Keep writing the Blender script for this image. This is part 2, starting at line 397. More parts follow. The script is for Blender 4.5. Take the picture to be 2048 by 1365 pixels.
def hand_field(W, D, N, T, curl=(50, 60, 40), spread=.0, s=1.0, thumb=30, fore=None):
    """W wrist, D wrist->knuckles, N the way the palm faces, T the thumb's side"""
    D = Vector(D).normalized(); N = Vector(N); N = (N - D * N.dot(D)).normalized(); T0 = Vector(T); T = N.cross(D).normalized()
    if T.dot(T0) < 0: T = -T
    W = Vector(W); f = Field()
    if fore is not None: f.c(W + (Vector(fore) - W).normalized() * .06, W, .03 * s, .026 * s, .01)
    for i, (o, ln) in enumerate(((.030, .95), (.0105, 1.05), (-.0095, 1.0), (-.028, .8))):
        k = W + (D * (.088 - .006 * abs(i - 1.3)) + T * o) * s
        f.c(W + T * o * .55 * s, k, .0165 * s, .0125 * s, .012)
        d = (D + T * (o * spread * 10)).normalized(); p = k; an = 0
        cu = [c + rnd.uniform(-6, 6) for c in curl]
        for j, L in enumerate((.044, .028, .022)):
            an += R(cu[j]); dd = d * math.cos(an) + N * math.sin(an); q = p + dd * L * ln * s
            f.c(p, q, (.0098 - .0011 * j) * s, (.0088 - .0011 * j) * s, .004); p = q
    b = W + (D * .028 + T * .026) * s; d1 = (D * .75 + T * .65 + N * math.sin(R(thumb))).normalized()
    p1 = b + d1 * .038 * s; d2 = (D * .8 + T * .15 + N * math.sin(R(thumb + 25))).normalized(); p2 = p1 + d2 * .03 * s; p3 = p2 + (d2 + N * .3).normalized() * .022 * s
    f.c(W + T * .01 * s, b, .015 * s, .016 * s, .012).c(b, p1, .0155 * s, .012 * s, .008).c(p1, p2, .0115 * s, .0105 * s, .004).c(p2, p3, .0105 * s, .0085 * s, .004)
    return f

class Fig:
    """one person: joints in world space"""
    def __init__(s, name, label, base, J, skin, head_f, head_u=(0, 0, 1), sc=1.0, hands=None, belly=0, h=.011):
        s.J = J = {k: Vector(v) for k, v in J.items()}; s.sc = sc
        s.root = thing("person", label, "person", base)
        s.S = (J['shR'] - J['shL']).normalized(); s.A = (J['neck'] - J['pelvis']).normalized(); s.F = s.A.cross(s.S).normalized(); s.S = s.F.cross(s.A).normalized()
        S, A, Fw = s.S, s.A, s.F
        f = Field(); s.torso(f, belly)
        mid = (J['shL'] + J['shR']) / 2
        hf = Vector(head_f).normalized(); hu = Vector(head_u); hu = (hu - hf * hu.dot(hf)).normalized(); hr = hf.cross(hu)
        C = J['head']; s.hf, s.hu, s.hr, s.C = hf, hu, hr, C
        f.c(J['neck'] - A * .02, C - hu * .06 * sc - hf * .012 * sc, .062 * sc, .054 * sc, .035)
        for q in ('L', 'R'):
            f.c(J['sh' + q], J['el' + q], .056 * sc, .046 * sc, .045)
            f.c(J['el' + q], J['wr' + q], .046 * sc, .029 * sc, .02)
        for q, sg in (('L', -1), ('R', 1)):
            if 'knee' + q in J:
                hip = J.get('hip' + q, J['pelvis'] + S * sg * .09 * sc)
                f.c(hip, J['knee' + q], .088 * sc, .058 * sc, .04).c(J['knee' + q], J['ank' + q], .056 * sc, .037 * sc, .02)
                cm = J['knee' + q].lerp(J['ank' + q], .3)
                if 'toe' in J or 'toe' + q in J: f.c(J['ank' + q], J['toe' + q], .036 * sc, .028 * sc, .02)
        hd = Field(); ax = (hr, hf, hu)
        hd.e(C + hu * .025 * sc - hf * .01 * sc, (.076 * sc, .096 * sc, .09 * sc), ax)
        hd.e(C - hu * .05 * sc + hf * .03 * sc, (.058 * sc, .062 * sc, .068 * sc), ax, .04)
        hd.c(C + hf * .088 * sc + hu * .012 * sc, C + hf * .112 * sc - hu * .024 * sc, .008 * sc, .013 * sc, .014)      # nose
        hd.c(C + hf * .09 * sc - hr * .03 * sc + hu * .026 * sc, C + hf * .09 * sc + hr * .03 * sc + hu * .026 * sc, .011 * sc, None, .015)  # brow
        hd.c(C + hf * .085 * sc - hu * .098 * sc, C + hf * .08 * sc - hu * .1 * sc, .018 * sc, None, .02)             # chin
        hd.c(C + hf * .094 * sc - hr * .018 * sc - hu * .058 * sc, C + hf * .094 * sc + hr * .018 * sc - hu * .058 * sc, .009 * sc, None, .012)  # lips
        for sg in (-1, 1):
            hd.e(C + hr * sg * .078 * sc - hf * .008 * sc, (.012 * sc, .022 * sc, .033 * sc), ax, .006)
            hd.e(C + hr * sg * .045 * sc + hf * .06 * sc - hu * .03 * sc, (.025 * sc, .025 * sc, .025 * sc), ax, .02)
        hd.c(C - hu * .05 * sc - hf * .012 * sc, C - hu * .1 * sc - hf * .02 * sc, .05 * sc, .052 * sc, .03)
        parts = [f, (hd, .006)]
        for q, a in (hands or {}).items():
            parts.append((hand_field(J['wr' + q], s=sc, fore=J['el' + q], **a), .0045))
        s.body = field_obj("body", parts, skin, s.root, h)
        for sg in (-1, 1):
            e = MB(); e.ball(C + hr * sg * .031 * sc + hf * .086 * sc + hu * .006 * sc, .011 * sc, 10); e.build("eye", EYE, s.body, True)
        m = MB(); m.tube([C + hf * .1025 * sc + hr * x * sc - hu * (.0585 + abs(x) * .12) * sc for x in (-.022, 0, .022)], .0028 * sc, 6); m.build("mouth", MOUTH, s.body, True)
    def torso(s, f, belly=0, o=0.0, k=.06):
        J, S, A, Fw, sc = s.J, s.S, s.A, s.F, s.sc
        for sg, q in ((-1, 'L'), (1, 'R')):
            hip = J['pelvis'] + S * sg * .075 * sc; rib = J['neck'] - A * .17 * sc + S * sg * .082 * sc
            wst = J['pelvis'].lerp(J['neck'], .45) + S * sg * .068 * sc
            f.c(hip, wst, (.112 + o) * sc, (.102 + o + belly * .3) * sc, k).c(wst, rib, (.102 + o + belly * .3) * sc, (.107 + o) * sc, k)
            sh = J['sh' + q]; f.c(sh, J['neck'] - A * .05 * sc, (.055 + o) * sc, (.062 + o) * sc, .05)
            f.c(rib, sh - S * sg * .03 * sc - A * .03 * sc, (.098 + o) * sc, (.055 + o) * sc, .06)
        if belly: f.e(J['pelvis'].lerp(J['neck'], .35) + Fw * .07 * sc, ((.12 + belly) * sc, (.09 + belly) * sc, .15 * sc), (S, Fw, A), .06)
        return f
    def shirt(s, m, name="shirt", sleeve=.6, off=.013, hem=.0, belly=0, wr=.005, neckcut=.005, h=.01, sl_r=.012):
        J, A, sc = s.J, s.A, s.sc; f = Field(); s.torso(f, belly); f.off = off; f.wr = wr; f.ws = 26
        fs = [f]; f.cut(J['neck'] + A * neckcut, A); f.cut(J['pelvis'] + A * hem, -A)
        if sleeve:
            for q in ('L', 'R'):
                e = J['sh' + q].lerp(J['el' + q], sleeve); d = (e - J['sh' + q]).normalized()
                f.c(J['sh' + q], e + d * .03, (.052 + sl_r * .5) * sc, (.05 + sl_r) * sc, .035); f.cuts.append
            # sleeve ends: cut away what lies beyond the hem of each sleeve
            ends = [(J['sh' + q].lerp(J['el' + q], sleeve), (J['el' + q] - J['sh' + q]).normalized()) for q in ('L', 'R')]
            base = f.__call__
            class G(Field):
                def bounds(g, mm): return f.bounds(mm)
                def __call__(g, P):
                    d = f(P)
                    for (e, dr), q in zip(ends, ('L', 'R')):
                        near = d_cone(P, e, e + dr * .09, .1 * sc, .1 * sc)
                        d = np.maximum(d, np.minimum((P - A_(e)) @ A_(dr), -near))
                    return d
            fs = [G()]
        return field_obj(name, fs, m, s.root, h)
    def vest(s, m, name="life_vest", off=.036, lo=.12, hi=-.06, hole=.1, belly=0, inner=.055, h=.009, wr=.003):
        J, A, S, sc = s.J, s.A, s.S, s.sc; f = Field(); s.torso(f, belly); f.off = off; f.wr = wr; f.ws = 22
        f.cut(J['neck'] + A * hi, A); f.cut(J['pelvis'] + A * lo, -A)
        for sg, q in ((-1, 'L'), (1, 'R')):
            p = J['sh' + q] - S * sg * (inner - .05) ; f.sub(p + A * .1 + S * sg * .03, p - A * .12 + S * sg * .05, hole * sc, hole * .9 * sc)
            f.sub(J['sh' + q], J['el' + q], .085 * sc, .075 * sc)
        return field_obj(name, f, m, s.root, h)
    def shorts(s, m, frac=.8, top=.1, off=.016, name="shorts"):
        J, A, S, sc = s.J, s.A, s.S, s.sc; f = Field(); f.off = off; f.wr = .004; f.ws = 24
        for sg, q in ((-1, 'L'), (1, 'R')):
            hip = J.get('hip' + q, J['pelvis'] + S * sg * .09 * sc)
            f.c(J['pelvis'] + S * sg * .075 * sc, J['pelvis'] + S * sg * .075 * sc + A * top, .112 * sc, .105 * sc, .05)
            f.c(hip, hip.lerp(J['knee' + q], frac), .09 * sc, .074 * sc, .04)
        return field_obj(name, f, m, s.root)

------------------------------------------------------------

◆ TASK BRIEF ◆
Only a number is needed: how many lines of the material above contain "parts"?

◆ WRITTEN REPLY ◆
4